Marcos Wilson, sophomore political science major, also agreed that the cross has historical value. He believes that Christian symbols inevitably show up in public life due to their significance in the history of the United States. “The first colony in the U.S. came here because they sought religious freedom, and they were Christians. So, a very foundational part of the history of the country is Christianity,” he said. “So, in a lot of the ways, the sign of the cross doesn’t have only religious significance. It’s a historical symbol.”

However, Justices Kagan, Breyer, and Justice Ruth Bader Ginsburg agreed that religious symbols being erected on public property would not be acceptable today, due to shifts in the attitudes and practice of religion in the U.S.

Hughes said that because of these changing cultural shifts, consistency is especially important when dealing with the separation of church and state. “If it was an Islamic symbol, people would say, ‘Oh no, shut that down,’” she said. “Right now, we’re a very Christianized nation, but if the time comes where that’s not true … I think that’s going to be a point of contention in the future. So, it’s a good idea to be consistent.”

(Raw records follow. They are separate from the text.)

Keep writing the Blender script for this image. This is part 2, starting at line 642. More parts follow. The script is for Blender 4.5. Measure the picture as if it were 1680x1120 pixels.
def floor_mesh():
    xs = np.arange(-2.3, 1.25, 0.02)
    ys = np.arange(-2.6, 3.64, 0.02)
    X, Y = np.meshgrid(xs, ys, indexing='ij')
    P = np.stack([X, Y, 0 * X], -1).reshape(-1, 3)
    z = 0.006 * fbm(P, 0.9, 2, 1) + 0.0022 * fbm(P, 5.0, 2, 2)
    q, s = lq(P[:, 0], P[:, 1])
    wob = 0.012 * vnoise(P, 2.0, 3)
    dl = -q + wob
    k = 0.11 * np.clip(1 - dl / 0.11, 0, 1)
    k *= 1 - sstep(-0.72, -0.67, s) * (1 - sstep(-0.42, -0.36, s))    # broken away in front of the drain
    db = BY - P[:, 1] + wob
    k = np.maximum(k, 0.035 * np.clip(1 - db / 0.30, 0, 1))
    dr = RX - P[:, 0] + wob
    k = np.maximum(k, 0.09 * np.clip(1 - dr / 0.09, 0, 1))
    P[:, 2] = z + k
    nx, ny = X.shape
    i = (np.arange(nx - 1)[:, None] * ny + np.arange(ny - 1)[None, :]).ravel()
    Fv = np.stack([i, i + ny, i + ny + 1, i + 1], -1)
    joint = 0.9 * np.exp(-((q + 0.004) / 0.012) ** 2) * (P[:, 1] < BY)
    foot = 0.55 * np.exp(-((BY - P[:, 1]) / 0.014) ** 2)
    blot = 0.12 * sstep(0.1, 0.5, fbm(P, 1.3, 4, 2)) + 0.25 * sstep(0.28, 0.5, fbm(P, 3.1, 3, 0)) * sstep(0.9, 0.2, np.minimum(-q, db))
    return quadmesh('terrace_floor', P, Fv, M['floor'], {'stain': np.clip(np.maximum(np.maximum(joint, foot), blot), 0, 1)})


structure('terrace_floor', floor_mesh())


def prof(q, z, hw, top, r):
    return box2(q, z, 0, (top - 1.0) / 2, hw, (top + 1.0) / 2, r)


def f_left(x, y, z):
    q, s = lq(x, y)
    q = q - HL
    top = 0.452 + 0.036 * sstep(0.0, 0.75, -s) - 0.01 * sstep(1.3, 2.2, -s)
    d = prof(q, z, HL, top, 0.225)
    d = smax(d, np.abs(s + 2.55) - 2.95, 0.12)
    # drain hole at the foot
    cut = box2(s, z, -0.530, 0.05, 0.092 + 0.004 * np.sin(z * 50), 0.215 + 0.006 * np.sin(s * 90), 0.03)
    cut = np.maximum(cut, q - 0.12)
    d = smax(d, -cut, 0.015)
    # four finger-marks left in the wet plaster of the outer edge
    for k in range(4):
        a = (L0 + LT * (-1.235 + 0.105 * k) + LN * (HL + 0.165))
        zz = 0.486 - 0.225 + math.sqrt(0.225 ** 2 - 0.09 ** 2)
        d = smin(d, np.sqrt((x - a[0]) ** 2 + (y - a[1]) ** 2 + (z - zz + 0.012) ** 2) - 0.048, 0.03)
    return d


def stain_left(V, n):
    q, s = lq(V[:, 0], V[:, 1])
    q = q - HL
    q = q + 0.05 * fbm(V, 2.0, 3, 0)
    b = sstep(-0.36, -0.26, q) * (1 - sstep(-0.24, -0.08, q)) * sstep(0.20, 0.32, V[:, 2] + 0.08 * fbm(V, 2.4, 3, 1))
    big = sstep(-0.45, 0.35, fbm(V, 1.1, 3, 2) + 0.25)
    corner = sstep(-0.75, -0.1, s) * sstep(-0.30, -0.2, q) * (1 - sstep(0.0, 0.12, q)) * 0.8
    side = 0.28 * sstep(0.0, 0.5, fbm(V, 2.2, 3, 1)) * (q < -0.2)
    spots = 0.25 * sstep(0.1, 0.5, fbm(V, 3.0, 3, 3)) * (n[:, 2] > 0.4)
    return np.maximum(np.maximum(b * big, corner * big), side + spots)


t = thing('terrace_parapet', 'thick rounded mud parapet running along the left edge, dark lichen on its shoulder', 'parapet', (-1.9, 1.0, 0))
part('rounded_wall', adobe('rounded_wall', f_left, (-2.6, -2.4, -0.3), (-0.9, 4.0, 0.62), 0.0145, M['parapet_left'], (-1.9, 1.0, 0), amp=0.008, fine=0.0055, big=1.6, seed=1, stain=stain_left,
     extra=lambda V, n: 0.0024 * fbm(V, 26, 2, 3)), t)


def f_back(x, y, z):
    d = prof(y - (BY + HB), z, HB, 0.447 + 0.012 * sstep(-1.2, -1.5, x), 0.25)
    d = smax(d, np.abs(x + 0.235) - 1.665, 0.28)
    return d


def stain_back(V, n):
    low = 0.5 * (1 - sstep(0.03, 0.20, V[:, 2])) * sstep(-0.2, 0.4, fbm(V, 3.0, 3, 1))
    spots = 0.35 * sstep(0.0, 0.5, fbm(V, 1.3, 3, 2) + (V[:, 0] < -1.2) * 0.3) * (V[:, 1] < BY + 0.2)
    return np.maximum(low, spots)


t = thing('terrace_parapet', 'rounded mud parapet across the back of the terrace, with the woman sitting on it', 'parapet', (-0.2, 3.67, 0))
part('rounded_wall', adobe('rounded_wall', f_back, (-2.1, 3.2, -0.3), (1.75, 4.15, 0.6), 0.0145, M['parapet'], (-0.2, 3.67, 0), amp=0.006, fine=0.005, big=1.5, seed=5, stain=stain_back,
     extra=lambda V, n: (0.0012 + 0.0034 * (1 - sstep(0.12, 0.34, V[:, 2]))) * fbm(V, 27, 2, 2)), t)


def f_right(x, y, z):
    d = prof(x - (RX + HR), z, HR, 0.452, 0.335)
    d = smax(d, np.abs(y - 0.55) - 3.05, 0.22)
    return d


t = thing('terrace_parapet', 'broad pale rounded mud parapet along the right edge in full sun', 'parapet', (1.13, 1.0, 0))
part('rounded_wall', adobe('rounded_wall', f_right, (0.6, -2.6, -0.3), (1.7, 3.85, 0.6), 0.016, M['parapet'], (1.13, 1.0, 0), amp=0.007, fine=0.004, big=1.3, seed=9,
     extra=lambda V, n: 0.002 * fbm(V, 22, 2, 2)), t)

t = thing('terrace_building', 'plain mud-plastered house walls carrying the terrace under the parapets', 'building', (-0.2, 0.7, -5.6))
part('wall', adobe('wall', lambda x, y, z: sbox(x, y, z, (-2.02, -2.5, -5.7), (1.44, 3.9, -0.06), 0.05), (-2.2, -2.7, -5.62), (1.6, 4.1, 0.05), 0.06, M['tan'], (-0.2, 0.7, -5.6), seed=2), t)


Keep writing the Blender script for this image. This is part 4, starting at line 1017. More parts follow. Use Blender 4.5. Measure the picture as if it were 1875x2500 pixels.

Wilson agreed that consistency is important, especially because the Supreme Court’s decision could impact religious symbols beyond the cross in question. “If we’re going to follow that logic, we should change the money too since it says, ‘In God We Trust,’ and there are a lot of other things we should change. It’s something that is deeply ingrained in the culture,” he said.

When it came to decide on a test that could measure a memorial or symbol’s religious significance, the judges were not able to agree on a specific rationale. However, the Supreme Court’s eventual decision on the case could impact similar memorials all over the country and alter the role of religion in public life.

James said that, while the Supreme Court may change the way that church and state interact in the future, we can’t undo the religious history of the nation. “Going forward we are empowered to handle religious symbols as we see fit, but I don’t think we have the authority to remove them from our country’s past.”